EXERCISE DIRECTIONS: Write out the full listing exactly as given, minus the images.
-- BEGIN --
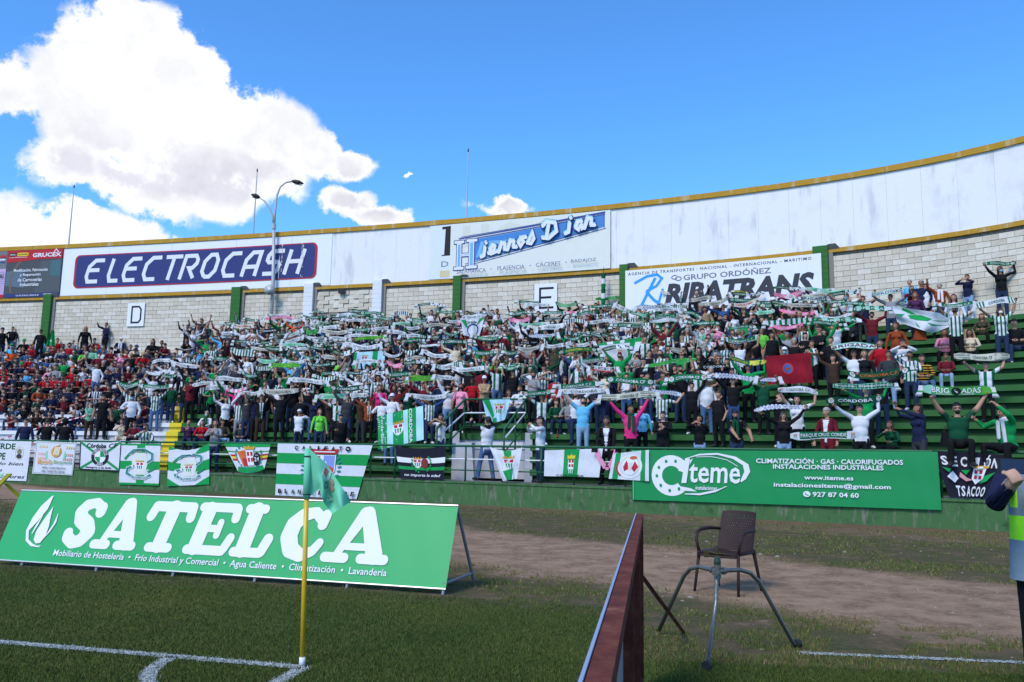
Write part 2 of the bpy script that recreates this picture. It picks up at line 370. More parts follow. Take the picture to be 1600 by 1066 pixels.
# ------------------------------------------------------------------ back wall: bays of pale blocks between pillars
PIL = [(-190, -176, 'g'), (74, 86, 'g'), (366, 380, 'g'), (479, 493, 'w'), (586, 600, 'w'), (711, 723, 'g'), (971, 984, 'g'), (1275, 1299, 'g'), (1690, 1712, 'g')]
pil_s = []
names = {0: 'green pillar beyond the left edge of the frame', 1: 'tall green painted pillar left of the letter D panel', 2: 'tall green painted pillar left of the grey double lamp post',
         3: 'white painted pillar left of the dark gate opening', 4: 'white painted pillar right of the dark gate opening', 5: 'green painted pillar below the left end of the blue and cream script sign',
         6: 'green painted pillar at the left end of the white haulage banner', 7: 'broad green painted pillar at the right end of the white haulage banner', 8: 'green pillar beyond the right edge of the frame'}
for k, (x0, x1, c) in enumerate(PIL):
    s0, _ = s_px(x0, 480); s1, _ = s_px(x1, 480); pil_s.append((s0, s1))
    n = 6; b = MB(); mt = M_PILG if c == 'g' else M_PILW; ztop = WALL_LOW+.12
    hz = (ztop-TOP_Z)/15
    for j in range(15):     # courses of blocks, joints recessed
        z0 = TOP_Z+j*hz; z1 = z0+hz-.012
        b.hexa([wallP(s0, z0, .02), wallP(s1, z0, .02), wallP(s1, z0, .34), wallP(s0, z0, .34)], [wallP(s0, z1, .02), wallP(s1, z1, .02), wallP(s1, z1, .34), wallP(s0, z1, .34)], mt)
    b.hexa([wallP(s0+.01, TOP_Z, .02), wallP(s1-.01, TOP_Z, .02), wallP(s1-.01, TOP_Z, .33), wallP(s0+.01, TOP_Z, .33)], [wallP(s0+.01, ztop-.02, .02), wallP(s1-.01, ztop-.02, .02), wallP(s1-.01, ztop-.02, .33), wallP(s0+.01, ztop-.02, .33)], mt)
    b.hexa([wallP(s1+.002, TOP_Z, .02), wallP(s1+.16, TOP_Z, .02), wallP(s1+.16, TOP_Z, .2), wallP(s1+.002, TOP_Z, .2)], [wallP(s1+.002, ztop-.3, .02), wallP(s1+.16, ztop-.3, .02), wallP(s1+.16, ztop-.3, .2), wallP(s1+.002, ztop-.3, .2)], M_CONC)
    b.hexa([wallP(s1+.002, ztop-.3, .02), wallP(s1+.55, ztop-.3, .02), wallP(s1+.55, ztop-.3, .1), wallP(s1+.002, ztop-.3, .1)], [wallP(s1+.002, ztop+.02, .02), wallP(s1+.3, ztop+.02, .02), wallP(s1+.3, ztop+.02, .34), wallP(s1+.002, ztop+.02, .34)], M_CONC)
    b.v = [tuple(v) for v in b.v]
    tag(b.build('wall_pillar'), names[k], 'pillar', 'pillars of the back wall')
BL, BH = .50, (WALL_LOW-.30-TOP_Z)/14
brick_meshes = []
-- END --
COMPLETE RESPONSE:
Write part 2 of the bpy script that recreates this picture. It picks up at line 370. More parts follow. Take the picture to be 1600 by 1066 pixels.
# ------------------------------------------------------------------ back wall: bays of pale blocks between pillars
PIL = [(-190, -176, 'g'), (74, 86, 'g'), (366, 380, 'g'), (479, 493, 'w'), (586, 600, 'w'), (711, 723, 'g'), (971, 984, 'g'), (1275, 1299, 'g'), (1690, 1712, 'g')]
pil_s = []
names = {0: 'green pillar beyond the left edge of the frame', 1: 'tall green painted pillar left of the letter D panel', 2: 'tall green painted pillar left of the grey double lamp post',
         3: 'white painted pillar left of the dark gate opening', 4: 'white painted pillar right of the dark gate opening', 5: 'green painted pillar below the left end of the blue and cream script sign',
         6: 'green painted pillar at the left end of the white haulage banner', 7: 'broad green painted pillar at the right end of the white haulage banner', 8: 'green pillar beyond the right edge of the frame'}
for k, (x0, x1, c) in enumerate(PIL):
    s0, _ = s_px(x0, 480); s1, _ = s_px(x1, 480); pil_s.append((s0, s1))
    n = 6; b = MB(); mt = M_PILG if c == 'g' else M_PILW; ztop = WALL_LOW+.12
    hz = (ztop-TOP_Z)/15
    for j in range(15):     # courses of blocks, joints recessed
        z0 = TOP_Z+j*hz; z1 = z0+hz-.012
        b.hexa([wallP(s0, z0, .02), wallP(s1, z0, .02), wallP(s1, z0, .34), wallP(s0, z0, .34)], [wallP(s0, z1, .02), wallP(s1, z1, .02), wallP(s1, z1, .34), wallP(s0, z1, .34)], mt)
    b.hexa([wallP(s0+.01, TOP_Z, .02), wallP(s1-.01, TOP_Z, .02), wallP(s1-.01, TOP_Z, .33), wallP(s0+.01, TOP_Z, .33)], [wallP(s0+.01, ztop-.02, .02), wallP(s1-.01, ztop-.02, .02), wallP(s1-.01, ztop-.02, .33), wallP(s0+.01, ztop-.02, .33)], mt)
    b.hexa([wallP(s1+.002, TOP_Z, .02), wallP(s1+.16, TOP_Z, .02), wallP(s1+.16, TOP_Z, .2), wallP(s1+.002, TOP_Z, .2)], [wallP(s1+.002, ztop-.3, .02), wallP(s1+.16, ztop-.3, .02), wallP(s1+.16, ztop-.3, .2), wallP(s1+.002, ztop-.3, .2)], M_CONC)
    b.hexa([wallP(s1+.002, ztop-.3, .02), wallP(s1+.55, ztop-.3, .02), wallP(s1+.55, ztop-.3, .1), wallP(s1+.002, ztop-.3, .1)], [wallP(s1+.002, ztop+.02, .02), wallP(s1+.3, ztop+.02, .02), wallP(s1+.3, ztop+.02, .34), wallP(s1+.002, ztop+.02, .34)], M_CONC)
    b.v = [tuple(v) for v in b.v]
    tag(b.build('wall_pillar'), names[k], 'pillar', 'pillars of the back wall')
BL, BH = .50, (WALL_LOW-.30-TOP_Z)/14
brick_meshes = []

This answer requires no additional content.